=== INSTRUCTIONS TO FOLLOW ===
Output the first line of the listing and each line after it, up to and including the line that contains "COL = sc.collection", exactly as written, minus the pictures.

────────────────────

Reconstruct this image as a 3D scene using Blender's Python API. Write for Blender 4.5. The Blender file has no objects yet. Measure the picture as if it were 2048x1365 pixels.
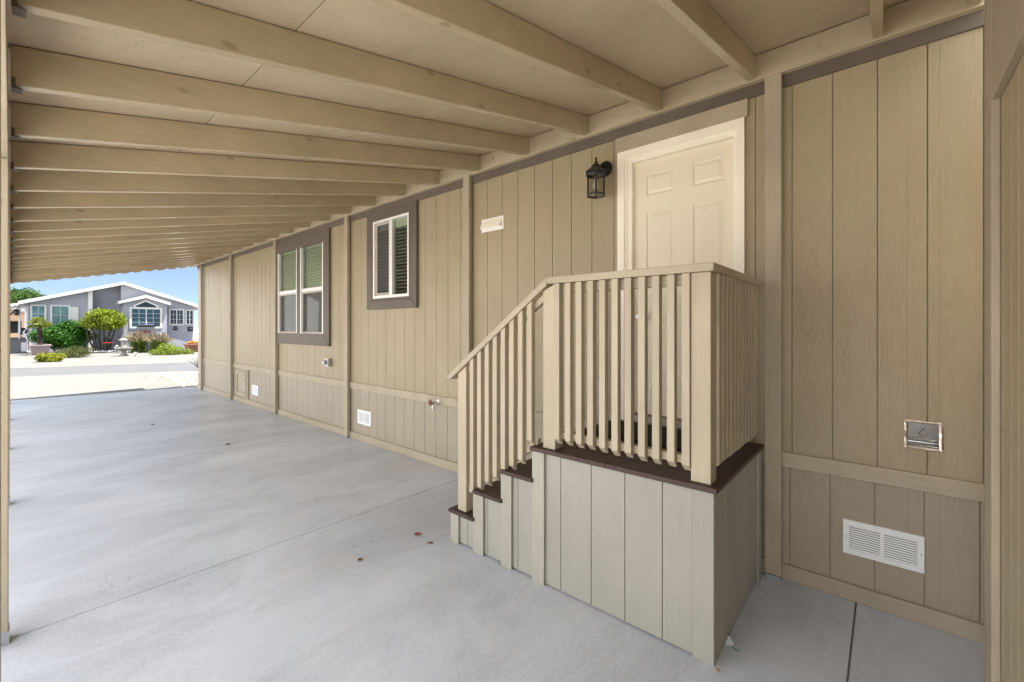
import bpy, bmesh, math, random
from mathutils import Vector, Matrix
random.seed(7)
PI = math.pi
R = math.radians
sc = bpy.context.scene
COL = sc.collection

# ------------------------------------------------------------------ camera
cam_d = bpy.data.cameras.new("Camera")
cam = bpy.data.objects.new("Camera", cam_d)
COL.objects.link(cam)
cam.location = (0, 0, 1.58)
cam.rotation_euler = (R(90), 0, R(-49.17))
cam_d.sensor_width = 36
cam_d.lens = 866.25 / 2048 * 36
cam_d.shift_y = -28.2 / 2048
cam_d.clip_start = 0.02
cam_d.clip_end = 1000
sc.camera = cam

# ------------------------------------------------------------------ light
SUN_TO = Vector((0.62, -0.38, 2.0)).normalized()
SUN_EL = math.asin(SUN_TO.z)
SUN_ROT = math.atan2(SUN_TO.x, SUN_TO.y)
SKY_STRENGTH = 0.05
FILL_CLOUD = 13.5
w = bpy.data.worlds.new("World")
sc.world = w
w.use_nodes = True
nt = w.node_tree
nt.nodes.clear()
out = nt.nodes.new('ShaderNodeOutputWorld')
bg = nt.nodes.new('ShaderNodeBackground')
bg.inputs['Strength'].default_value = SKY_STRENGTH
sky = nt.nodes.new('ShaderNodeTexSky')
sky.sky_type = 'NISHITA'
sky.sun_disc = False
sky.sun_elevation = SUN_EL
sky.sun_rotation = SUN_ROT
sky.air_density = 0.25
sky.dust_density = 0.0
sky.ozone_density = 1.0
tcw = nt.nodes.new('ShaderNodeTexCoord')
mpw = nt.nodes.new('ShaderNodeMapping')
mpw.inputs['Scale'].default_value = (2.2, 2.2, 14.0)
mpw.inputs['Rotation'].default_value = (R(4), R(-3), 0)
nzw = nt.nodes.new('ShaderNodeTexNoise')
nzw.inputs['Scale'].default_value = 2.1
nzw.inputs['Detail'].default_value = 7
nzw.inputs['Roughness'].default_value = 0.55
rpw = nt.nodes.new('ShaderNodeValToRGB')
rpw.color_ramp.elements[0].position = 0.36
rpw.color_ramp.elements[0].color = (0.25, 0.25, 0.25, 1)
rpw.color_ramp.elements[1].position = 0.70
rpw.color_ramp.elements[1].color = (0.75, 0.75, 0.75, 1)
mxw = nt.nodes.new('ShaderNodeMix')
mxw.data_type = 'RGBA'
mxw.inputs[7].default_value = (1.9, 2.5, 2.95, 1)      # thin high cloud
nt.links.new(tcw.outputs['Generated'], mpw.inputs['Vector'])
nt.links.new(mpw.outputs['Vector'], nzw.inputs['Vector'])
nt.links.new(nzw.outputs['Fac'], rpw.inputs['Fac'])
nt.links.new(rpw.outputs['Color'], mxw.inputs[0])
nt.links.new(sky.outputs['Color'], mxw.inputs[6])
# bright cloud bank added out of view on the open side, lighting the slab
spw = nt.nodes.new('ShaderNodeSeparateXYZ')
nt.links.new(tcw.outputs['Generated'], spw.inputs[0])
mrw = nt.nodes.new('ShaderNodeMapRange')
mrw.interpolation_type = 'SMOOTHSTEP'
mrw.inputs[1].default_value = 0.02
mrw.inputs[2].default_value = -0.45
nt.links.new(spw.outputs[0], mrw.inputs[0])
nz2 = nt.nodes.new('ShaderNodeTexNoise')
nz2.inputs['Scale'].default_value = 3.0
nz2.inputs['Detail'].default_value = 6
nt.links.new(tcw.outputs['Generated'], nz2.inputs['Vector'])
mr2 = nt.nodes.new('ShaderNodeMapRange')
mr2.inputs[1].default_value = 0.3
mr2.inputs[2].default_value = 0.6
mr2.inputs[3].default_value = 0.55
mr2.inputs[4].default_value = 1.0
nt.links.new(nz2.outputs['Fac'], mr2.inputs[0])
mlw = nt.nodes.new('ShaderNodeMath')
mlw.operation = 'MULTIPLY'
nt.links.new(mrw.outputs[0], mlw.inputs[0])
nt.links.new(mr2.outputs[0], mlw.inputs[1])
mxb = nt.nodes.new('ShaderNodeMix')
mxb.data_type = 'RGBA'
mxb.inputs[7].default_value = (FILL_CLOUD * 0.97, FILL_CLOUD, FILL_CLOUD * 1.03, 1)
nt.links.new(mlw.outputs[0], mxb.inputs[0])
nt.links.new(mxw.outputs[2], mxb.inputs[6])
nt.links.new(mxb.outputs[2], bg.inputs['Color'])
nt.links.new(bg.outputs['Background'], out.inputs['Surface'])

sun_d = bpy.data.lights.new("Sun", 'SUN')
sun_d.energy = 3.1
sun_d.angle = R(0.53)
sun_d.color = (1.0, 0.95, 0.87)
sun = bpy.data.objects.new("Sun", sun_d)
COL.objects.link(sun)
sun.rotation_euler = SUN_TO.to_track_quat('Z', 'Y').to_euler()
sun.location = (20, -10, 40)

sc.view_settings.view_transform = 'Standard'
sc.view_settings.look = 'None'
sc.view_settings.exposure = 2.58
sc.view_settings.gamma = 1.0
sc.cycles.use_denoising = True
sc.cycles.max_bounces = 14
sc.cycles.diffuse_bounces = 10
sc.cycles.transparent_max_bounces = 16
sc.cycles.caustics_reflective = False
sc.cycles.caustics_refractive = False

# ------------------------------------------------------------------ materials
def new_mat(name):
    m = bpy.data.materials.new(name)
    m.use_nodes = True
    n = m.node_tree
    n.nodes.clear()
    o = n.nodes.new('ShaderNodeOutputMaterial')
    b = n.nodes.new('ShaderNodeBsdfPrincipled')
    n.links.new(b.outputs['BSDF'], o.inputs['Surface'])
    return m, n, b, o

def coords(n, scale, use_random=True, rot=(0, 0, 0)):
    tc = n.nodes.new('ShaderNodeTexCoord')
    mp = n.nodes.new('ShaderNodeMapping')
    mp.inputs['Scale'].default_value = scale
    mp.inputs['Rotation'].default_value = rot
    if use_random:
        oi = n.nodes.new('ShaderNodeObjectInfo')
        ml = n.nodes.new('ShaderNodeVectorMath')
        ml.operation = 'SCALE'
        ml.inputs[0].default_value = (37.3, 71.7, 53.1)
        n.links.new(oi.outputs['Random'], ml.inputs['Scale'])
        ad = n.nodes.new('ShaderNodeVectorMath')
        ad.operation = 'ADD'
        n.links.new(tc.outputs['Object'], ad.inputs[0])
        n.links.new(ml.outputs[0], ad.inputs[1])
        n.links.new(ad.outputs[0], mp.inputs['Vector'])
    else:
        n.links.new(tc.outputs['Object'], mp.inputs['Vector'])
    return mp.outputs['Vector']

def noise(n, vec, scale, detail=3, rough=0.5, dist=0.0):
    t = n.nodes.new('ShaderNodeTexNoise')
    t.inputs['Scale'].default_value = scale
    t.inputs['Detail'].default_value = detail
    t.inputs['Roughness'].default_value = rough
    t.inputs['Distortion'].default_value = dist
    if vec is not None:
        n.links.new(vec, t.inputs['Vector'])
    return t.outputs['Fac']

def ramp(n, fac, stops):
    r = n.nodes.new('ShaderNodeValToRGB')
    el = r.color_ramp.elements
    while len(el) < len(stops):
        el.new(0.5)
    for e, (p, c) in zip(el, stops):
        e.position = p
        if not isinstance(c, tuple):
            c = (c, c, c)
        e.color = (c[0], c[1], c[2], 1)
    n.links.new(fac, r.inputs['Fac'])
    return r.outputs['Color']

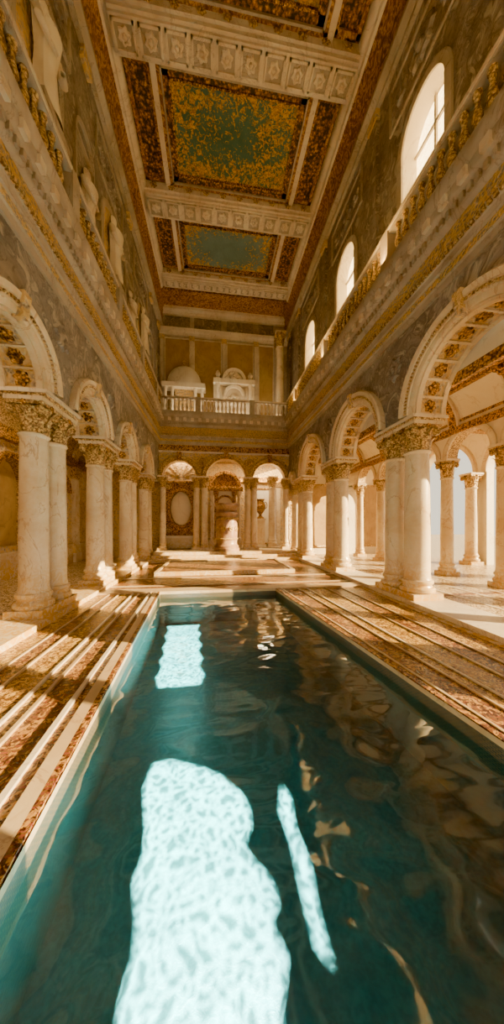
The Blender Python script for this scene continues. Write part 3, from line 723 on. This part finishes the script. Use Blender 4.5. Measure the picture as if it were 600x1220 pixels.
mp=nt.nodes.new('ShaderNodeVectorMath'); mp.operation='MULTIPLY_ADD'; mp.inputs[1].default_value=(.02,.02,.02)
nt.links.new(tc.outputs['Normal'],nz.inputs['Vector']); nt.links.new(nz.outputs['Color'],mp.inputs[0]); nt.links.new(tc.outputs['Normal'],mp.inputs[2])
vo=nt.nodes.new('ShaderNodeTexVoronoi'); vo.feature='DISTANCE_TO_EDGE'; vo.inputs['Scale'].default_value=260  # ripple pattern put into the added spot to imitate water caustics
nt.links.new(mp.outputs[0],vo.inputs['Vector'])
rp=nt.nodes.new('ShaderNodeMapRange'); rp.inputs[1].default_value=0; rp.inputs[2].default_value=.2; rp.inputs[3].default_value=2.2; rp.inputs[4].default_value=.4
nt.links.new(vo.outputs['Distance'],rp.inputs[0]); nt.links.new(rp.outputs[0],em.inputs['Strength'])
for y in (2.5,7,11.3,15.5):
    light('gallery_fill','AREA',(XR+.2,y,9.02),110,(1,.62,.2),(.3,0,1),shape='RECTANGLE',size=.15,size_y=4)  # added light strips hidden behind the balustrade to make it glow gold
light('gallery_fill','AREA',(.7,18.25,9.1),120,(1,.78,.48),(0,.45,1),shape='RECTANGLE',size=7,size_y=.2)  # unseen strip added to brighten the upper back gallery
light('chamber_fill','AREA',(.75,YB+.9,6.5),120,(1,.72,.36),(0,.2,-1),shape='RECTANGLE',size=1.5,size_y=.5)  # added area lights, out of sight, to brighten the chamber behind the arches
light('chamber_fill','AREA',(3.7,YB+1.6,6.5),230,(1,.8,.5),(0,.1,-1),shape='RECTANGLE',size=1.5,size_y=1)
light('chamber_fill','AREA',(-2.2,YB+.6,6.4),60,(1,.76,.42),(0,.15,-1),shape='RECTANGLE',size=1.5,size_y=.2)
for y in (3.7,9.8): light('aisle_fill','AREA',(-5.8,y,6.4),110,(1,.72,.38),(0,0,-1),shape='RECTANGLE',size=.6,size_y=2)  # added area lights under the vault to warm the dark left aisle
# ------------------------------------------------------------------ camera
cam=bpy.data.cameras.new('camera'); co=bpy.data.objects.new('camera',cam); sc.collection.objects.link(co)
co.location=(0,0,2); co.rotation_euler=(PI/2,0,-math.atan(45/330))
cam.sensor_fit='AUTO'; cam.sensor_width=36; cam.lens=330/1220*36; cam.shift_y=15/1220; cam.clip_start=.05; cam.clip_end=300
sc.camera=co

────────────────────

=== FINAL RESULT ===
Reconstruct this image as a 3D scene using Blender's Python API. Write for Blender 4.5. The Blender file has no objects yet. Measure the picture as if it were 2048x1365 pixels.
import bpy, bmesh, math, random
from mathutils import Vector, Matrix
random.seed(7)
PI = math.pi
R = math.radians
sc = bpy.context.scene
COL = sc.collection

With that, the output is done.